### WHAT IS NEEDED
Can the data below be set down again exactly, line for line?

====

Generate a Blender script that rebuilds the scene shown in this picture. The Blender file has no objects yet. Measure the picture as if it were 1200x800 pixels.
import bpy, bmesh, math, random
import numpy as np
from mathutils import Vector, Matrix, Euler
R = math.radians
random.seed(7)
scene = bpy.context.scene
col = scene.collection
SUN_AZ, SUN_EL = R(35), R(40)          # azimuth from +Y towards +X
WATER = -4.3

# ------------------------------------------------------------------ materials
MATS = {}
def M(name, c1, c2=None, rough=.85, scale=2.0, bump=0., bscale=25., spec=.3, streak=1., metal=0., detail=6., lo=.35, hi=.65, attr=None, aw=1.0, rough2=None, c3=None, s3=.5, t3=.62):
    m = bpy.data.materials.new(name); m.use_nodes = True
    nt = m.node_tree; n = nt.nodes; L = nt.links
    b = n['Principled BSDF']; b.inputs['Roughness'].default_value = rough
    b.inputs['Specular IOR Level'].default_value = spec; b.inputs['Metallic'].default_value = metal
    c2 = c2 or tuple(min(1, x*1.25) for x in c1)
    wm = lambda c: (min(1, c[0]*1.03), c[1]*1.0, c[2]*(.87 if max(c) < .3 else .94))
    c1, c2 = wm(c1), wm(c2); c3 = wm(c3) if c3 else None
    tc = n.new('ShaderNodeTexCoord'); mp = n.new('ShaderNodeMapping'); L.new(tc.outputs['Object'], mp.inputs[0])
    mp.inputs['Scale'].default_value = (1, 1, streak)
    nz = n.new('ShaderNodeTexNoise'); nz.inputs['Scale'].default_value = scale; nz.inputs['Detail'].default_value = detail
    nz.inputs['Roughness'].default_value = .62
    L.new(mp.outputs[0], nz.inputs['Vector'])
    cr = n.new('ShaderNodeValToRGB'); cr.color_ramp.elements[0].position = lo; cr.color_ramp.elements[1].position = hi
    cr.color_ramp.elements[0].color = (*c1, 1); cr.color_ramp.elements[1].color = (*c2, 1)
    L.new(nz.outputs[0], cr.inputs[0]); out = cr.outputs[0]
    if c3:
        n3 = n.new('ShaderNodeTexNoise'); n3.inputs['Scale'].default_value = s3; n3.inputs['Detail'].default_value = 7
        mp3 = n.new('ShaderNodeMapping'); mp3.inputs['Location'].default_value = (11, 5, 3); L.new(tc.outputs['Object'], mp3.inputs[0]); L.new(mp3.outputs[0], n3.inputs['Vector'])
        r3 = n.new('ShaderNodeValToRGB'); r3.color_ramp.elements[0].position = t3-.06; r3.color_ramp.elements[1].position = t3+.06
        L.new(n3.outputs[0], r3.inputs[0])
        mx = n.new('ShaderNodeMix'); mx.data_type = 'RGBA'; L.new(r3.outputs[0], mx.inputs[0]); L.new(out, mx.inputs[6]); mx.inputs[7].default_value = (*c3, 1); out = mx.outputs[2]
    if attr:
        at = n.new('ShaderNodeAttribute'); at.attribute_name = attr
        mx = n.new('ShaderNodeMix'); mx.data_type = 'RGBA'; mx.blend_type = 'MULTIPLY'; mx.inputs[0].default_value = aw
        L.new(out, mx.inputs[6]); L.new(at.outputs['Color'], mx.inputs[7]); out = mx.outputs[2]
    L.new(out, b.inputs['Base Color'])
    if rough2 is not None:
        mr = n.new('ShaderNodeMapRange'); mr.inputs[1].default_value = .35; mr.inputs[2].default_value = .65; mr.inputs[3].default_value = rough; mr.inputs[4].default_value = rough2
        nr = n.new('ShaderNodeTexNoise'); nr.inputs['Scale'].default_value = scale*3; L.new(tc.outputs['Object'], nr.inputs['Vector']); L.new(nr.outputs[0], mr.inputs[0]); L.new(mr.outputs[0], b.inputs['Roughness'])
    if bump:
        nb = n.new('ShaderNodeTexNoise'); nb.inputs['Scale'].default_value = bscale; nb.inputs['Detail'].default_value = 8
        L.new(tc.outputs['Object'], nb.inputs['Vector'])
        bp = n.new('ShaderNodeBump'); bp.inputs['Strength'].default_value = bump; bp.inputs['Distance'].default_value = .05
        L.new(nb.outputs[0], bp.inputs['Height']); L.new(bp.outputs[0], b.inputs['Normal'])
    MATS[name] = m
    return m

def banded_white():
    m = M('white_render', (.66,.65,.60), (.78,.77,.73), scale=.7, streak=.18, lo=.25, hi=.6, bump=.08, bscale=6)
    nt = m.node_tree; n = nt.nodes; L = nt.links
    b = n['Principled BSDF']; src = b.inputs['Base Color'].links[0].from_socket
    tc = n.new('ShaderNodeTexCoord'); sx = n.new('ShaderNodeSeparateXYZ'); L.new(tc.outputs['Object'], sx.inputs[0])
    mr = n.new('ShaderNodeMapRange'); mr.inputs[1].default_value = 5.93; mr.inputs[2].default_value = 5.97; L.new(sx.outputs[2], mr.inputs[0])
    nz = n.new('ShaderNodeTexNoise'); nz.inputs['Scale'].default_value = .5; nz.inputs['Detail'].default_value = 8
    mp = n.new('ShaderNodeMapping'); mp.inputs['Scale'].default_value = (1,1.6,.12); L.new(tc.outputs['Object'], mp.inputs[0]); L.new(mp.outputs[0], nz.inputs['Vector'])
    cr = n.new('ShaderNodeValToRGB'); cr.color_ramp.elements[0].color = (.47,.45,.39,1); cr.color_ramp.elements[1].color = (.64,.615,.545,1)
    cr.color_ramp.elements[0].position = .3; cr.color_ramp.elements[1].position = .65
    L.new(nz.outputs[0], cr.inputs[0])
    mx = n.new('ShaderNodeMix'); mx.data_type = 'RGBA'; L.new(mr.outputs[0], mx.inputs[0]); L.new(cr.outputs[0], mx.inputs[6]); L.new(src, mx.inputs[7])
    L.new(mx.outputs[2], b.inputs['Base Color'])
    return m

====

### RESPONSE TO THIS TASK
Generate a Blender script that rebuilds the scene shown in this picture. The Blender file has no objects yet. Measure the picture as if it were 1200x800 pixels.
import bpy, bmesh, math, random
import numpy as np
from mathutils import Vector, Matrix, Euler
R = math.radians
random.seed(7)
scene = bpy.context.scene
col = scene.collection
SUN_AZ, SUN_EL = R(35), R(40)          # azimuth from +Y towards +X
WATER = -4.3

# ------------------------------------------------------------------ materials
MATS = {}
def M(name, c1, c2=None, rough=.85, scale=2.0, bump=0., bscale=25., spec=.3, streak=1., metal=0., detail=6., lo=.35, hi=.65, attr=None, aw=1.0, rough2=None, c3=None, s3=.5, t3=.62):
    m = bpy.data.materials.new(name); m.use_nodes = True
    nt = m.node_tree; n = nt.nodes; L = nt.links
    b = n['Principled BSDF']; b.inputs['Roughness'].default_value = rough
    b.inputs['Specular IOR Level'].default_value = spec; b.inputs['Metallic'].default_value = metal
    c2 = c2 or tuple(min(1, x*1.25) for x in c1)
    wm = lambda c: (min(1, c[0]*1.03), c[1]*1.0, c[2]*(.87 if max(c) < .3 else .94))
    c1, c2 = wm(c1), wm(c2); c3 = wm(c3) if c3 else None
    tc = n.new('ShaderNodeTexCoord'); mp = n.new('ShaderNodeMapping'); L.new(tc.outputs['Object'], mp.inputs[0])
    mp.inputs['Scale'].default_value = (1, 1, streak)
    nz = n.new('ShaderNodeTexNoise'); nz.inputs['Scale'].default_value = scale; nz.inputs['Detail'].default_value = detail
    nz.inputs['Roughness'].default_value = .62
    L.new(mp.outputs[0], nz.inputs['Vector'])
    cr = n.new('ShaderNodeValToRGB'); cr.color_ramp.elements[0].position = lo; cr.color_ramp.elements[1].position = hi
    cr.color_ramp.elements[0].color = (*c1, 1); cr.color_ramp.elements[1].color = (*c2, 1)
    L.new(nz.outputs[0], cr.inputs[0]); out = cr.outputs[0]
    if c3:
        n3 = n.new('ShaderNodeTexNoise'); n3.inputs['Scale'].default_value = s3; n3.inputs['Detail'].default_value = 7
        mp3 = n.new('ShaderNodeMapping'); mp3.inputs['Location'].default_value = (11, 5, 3); L.new(tc.outputs['Object'], mp3.inputs[0]); L.new(mp3.outputs[0], n3.inputs['Vector'])
        r3 = n.new('ShaderNodeValToRGB'); r3.color_ramp.elements[0].position = t3-.06; r3.color_ramp.elements[1].position = t3+.06
        L.new(n3.outputs[0], r3.inputs[0])
        mx = n.new('ShaderNodeMix'); mx.data_type = 'RGBA'; L.new(r3.outputs[0], mx.inputs[0]); L.new(out, mx.inputs[6]); mx.inputs[7].default_value = (*c3, 1); out = mx.outputs[2]
    if attr:
        at = n.new('ShaderNodeAttribute'); at.attribute_name = attr
        mx = n.new('ShaderNodeMix'); mx.data_type = 'RGBA'; mx.blend_type = 'MULTIPLY'; mx.inputs[0].default_value = aw
        L.new(out, mx.inputs[6]); L.new(at.outputs['Color'], mx.inputs[7]); out = mx.outputs[2]
    L.new(out, b.inputs['Base Color'])
    if rough2 is not None:
        mr = n.new('ShaderNodeMapRange'); mr.inputs[1].default_value = .35; mr.inputs[2].default_value = .65; mr.inputs[3].default_value = rough; mr.inputs[4].default_value = rough2
        nr = n.new('ShaderNodeTexNoise'); nr.inputs['Scale'].default_value = scale*3; L.new(tc.outputs['Object'], nr.inputs['Vector']); L.new(nr.outputs[0], mr.inputs[0]); L.new(mr.outputs[0], b.inputs['Roughness'])
    if bump:
        nb = n.new('ShaderNodeTexNoise'); nb.inputs['Scale'].default_value = bscale; nb.inputs['Detail'].default_value = 8
        L.new(tc.outputs['Object'], nb.inputs['Vector'])
        bp = n.new('ShaderNodeBump'); bp.inputs['Strength'].default_value = bump; bp.inputs['Distance'].default_value = .05
        L.new(nb.outputs[0], bp.inputs['Height']); L.new(bp.outputs[0], b.inputs['Normal'])
    MATS[name] = m
    return m

def banded_white():
    m = M('white_render', (.66,.65,.60), (.78,.77,.73), scale=.7, streak=.18, lo=.25, hi=.6, bump=.08, bscale=6)
    nt = m.node_tree; n = nt.nodes; L = nt.links
    b = n['Principled BSDF']; src = b.inputs['Base Color'].links[0].from_socket
    tc = n.new('ShaderNodeTexCoord'); sx = n.new('ShaderNodeSeparateXYZ'); L.new(tc.outputs['Object'], sx.inputs[0])
    mr = n.new('ShaderNodeMapRange'); mr.inputs[1].default_value = 5.93; mr.inputs[2].default_value = 5.97; L.new(sx.outputs[2], mr.inputs[0])
    nz = n.new('ShaderNodeTexNoise'); nz.inputs['Scale'].default_value = .5; nz.inputs['Detail'].default_value = 8
    mp = n.new('ShaderNodeMapping'); mp.inputs['Scale'].default_value = (1,1.6,.12); L.new(tc.outputs['Object'], mp.inputs[0]); L.new(mp.outputs[0], nz.inputs['Vector'])
    cr = n.new('ShaderNodeValToRGB'); cr.color_ramp.elements[0].color = (.47,.45,.39,1); cr.color_ramp.elements[1].color = (.64,.615,.545,1)
    cr.color_ramp.elements[0].position = .3; cr.color_ramp.elements[1].position = .65
    L.new(nz.outputs[0], cr.inputs[0])
    mx = n.new('ShaderNodeMix'); mx.data_type = 'RGBA'; L.new(mr.outputs[0], mx.inputs[0]); L.new(cr.outputs[0], mx.inputs[6]); L.new(src, mx.inputs[7])
    L.new(mx.outputs[2], b.inputs['Base Color'])
    return m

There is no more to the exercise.